O Demônio das Onze Horas (Pierrot Le Fou, 1965)
– por Conrado Heoli
Décimo longa-metragem de Jean-Luc Godard em seus cinco primeiros e prolíficos anos como cineasta, O Demônio das Onze Horas foi divulgado em seu lançamento como a história de “um pequeno soldado que descobre que é preciso viver a vida, que uma mulher é uma mulher e que num novo mundo deve-se viver como um forasteiro para não se descobrir acossado”. As referências a outros filmes de Godard reiteram que esta obra em particular tanto rememora o trabalho do eterno enfant terrible quanto ao novo cinema que ele estava disposto a realizar. Penúltima parceria do diretor com uma das maiores musas do cinema francês e na época sua ex-mulher, Anna Karina, a produção também conta com o icônico Jean-Paul Belmondo numa narrativa que vai além da estética do filme de estrada com referências artísticas que transcendem o cinema, como a poesia, literatura, pintura e música.

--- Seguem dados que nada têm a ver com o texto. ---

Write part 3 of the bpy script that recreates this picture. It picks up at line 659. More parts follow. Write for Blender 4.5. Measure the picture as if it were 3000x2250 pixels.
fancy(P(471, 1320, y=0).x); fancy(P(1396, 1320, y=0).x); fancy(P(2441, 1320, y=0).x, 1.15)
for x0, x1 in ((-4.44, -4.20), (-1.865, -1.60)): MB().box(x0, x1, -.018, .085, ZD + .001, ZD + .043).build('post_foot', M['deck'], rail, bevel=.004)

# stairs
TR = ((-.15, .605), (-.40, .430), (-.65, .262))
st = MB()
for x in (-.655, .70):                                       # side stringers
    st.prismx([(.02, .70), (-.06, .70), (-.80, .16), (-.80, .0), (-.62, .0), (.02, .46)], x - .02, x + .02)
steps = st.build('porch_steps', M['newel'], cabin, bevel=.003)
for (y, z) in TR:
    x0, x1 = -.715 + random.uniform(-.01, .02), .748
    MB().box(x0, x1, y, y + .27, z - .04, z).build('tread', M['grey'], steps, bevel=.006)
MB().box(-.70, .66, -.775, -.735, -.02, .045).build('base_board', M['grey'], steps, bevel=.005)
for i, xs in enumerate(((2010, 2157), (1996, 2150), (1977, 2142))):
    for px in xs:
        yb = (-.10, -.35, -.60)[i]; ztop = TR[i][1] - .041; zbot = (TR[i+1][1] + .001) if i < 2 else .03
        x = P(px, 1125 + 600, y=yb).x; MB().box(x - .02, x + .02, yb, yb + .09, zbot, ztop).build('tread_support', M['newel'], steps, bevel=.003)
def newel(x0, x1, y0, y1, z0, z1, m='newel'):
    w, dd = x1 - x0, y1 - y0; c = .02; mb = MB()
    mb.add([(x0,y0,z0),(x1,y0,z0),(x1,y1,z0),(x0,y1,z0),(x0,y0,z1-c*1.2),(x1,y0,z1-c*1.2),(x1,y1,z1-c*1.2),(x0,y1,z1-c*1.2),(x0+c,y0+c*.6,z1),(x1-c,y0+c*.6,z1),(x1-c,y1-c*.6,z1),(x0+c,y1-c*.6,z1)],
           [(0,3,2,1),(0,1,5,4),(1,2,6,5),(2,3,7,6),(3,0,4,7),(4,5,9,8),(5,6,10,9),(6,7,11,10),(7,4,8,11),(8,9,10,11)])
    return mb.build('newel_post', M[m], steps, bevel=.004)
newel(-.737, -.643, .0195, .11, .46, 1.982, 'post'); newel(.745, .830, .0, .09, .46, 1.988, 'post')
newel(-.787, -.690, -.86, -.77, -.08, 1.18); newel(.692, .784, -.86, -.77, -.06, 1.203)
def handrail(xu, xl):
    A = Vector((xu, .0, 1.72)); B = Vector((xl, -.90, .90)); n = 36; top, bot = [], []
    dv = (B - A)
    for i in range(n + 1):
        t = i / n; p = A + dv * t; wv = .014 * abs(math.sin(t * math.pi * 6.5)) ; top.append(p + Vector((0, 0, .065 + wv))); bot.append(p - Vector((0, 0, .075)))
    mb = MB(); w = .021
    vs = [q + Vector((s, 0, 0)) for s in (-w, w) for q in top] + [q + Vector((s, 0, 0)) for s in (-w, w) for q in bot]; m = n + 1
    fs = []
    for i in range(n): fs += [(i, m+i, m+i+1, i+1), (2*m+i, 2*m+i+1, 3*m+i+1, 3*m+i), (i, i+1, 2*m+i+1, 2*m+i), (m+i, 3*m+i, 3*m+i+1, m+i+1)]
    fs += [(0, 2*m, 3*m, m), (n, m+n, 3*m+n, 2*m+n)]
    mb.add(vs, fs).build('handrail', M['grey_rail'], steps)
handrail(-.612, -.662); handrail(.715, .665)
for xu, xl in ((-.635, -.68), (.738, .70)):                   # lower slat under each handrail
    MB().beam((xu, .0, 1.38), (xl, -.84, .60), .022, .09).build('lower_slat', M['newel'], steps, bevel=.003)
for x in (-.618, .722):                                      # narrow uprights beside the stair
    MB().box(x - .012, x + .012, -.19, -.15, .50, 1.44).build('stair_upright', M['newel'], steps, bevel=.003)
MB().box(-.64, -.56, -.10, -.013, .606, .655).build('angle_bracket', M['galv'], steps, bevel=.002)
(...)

Karina e Belmondo estão excepcionais como sempre, porém dizer que a dupla tem o filme para si é incorreto. A atração principal de O Demônio das Onze Horas é o próprio Godard, num período de livre experimentação com os ideais da nouvelle vague e que precede suas obras mais políticas e a controversa fase com o grupo Dziga Vertov.

 

+1

 

A Chinesa (La chinoise, 1967)
– por Pedro Henrique Gomes
Godard nunca foi um monstro. Apesar das imagens erigidas em torno de seu nome (do gênio ao cineasta “chato”) e de seus exageros, os filmes merecem mais descanso do olhar. Sendo assim, A Chinesa se inscreve sob o signo de uma revolta: a Guerra do Vietnã é representada com brinquedos conduzidos pelas personagens que se chocam em suas mãos, o espetáculo da guerra tem espaço dentro de um apartamento. Filme de imagens assumidamente artificiais. Godard jamais nos esconderia o artifício da câmera. Mas não sem violência, não sem colocar o espectador diante de uma série de provocações de ordem estética e política. Mas A Chinesa não poderia ser mais direto e acessível, pois ele vai falar sem qualquer ponto de censura. É de uma época que comportava aquele discurso maoísta e que fazia uso amplo da ideia godardiana de cinema, explícita nas palavras de Samuel Fuller em outro filme de Godard (e que expropriamos aqui): depois e apesar de tudo, “o cinema é emoção” mesmo.